The S&P/Case-Shiller Home Price Indices are published on the last Tuesday of each month at 9:00 am ET. They are constructed to accurately track the price path of typical single-family homes located in each metropolitan area provided. Each index combines matched price pairs for thousands of individual houses from the available universe of arms-length sales data. The S&P/Case-Shiller National U.S. Home Price Index tracks the value of single-family housing within the United States. The index is a composite of single-family home price indices for the nine U.S. Census divisions and is calculated quarterly. The S&P/Case-Shiller Composite of 10 Home Price Index is a value-weighted average of the 10 original metro area indices. The S&P/Case-Shiller Composite of 20 Home Price Index is a value-weighted average of the 20 metro area indices. The indices have a base value of 100 in January 2000; thus, for example, a current index value of 150 translates to a 50% appreciation rate since January 2000 for a typical home located within the subject market.

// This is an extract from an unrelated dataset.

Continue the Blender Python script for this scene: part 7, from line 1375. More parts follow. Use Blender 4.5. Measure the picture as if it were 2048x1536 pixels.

These indices are generated and published under agreements between Standard & Poor's and Fiserv, Inc. The S&P/Case-Shiller Home Price Indices are produced by Fiserv, Inc. In addition to the S&P/Case-Shiller Home Price Indices, Fiserv also offers home price index sets covering thousands of zip codes, counties, metro areas, and state markets. The indices, published by Standard & Poor's, represent just a small subset of the broader data available through Fiserv.